El Gobierno en su recta final ha sacado de nuevo el naipe intimidante de la Asamblea Constituyente. Aduce el “bloqueo institucional” a las reformas, pero salvo la de salud y la última tributaria, todo lo demás se lo ha aprobado el Congreso. Que no tiene porque ser un apéndice del Ejecutivo. Ni dócil. Ni enmermelado. ¿Pues para qué la democracia adoptó la separación de poderes desde Montesquieu?
¿Con qué finalidad deberíamos aprobar una nueva Constitución? ¿Ayudaría a fortalecer la democracia? La Constitución de 1991 no es que haya permitido una democracia de partidos fuertes, gobernanza sólida, control territorial, paz estable y altos estándares de transparencia. Lo que indica que los problemas de la democracia no los resuelve automáticamente una Constitución. Dependen más de la complejidad política, económica, cultural y moral de la sociedad.
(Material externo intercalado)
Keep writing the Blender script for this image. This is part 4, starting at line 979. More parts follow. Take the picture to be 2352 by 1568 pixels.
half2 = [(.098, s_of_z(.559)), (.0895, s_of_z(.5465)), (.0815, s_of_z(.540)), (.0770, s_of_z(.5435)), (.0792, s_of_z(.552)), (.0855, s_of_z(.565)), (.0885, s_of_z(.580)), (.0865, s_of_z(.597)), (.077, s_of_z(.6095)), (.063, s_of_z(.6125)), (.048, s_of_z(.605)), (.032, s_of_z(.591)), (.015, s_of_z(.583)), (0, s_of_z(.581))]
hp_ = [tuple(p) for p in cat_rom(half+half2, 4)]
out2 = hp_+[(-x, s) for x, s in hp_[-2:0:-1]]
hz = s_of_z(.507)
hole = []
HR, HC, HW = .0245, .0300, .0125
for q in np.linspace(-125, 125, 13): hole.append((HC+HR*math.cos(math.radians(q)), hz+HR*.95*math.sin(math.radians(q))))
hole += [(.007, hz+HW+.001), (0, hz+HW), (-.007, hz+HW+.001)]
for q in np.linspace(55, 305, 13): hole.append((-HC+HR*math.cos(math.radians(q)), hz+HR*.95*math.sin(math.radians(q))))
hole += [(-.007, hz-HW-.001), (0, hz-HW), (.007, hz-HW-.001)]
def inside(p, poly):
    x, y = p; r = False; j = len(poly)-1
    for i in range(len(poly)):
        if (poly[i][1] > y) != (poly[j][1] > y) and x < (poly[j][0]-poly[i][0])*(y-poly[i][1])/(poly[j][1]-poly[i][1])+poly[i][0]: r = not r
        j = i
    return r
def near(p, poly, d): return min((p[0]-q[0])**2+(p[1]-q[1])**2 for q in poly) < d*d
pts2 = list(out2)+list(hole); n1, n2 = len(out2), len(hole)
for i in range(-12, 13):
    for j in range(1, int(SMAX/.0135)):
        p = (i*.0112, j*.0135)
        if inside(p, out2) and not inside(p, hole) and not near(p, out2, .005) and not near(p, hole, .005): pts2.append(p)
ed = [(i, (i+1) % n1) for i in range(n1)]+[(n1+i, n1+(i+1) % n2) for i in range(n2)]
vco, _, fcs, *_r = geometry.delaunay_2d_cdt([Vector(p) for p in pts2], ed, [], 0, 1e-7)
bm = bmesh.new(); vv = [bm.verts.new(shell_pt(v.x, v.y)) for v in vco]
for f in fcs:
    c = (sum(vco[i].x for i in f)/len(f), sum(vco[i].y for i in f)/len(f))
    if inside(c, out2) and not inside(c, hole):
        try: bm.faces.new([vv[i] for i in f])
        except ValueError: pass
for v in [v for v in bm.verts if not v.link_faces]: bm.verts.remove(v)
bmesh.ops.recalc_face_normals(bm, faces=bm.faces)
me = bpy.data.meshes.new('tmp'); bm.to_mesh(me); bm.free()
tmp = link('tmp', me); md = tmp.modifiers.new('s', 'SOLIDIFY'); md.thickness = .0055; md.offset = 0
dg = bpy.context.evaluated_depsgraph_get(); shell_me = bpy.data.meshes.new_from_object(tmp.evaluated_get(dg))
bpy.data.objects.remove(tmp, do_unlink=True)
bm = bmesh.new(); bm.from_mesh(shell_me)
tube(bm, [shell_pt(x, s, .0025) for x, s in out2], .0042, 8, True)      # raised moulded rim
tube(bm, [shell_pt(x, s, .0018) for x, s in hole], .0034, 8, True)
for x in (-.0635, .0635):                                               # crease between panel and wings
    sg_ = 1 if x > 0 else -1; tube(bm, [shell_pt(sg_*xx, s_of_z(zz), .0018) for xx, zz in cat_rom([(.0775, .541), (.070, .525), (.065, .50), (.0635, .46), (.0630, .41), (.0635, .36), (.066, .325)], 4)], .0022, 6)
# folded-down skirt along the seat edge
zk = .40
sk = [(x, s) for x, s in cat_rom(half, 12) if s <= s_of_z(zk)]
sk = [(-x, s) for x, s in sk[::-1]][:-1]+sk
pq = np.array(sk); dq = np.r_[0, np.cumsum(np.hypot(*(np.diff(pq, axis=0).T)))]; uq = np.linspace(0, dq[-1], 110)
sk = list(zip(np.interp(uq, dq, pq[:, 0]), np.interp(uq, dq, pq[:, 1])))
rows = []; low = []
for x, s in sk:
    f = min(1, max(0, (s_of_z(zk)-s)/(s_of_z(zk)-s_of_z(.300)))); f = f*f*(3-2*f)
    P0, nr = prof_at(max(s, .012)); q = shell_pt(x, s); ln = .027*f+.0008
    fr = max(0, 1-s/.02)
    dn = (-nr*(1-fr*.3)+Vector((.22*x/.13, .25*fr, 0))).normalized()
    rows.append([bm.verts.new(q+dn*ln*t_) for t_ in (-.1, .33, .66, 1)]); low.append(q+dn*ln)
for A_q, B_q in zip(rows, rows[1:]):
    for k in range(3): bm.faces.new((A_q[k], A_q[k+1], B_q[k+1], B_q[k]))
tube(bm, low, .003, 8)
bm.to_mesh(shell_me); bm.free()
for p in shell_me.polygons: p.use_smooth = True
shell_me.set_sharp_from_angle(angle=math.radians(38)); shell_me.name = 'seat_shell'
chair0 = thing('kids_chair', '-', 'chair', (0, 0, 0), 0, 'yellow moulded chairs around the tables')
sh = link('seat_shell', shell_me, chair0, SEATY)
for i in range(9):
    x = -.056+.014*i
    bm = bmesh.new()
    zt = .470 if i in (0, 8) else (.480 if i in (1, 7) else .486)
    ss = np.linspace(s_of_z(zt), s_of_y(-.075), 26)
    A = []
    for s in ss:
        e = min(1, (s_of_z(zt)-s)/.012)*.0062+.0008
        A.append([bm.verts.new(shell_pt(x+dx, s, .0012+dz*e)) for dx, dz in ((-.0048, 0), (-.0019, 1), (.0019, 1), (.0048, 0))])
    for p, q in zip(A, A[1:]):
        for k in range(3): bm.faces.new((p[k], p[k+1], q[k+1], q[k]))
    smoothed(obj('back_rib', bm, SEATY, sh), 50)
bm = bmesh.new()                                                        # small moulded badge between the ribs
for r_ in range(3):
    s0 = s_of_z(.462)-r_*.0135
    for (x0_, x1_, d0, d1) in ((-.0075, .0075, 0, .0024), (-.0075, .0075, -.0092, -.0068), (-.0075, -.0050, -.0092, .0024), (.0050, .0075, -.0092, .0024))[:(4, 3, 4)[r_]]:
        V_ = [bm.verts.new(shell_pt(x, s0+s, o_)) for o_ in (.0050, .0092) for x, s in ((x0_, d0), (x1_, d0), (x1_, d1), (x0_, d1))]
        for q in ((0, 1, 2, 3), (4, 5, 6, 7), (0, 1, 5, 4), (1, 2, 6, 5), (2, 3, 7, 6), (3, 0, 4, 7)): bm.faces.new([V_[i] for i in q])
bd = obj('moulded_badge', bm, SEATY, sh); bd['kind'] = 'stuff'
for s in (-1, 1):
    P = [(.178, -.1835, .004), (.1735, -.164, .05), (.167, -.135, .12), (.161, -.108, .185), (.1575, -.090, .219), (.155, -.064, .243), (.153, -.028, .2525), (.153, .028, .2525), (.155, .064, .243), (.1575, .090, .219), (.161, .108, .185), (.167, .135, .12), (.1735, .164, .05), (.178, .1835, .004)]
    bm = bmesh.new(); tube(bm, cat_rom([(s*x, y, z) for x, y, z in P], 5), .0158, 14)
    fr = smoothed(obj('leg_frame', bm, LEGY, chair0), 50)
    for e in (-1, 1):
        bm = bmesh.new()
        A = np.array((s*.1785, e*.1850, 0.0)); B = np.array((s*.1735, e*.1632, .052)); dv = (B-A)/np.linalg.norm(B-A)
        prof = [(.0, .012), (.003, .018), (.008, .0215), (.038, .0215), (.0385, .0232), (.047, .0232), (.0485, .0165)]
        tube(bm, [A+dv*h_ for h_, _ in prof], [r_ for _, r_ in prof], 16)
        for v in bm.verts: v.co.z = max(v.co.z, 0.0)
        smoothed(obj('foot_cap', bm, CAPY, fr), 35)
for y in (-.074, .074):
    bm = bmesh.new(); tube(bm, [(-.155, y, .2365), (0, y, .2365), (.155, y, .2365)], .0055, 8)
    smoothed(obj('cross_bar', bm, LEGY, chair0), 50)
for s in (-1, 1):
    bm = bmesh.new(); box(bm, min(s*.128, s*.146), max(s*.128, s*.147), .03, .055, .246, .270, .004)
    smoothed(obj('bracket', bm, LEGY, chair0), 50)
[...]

Por ejemplo, la ausencia de partidos políticos conectados a la ciudadanía incrementa la apatía de al menos la mitad de la población apta para sufragar que siente que su voto no decide.
Un sector del electorado que sí se moviliza se ha vuelto más tribal. Se expresa en los bandos alinderados en torno a Álvaro Uribe y Gustavo Petro. Esa tribalización le ha incrementado el tono emocional a la política nacional. La visceralidad en estas dos intransigentes tribus electorales no anima debates razonados. Por el contrario, los sustituyen por la pólvora del odio militante.
Desde luego, hay un electorado informado, pero no hay que pensar que escapa a las pasiones y a la posibilidad de equivocarse. En política las élites cultivadas también caen en las redes de la mentira y la demagogia.
Una Constitución por sí misma tampoco logrará extirpar o reducir los entramados de corrupción en todos los niveles del Estado. En el gobierno de Petro hemos llegado al extremo de que mucha gente justifica la corrupción con el insólito argumento de que siempre la ha habido, lo cual glorifica prácticas como la compra de congresistas para la aprobación de leyes. Que fue lo que se hizo sin asco y sin pudor con los dineros de la UNGRD.
Una consistente democracia es posible con una ciudadanía activa y unas élites ejemplares. Al fin de cuentas una Constitución es solo un texto escrito. Son las personas de carne y hueso, con sus valores y virtudes cívicas, quienes hacen funcionar bien las instituciones y garantizar que sean reconocidas como legítimas. Esa es la gran revolución que necesita Colombia y, reitero, eso no requiere una nueva Constitución. El Gobierno está fomentando el fetichismo constitucional. Es decir, creer que la Constitución es una especie de tótem con poderes mágicos.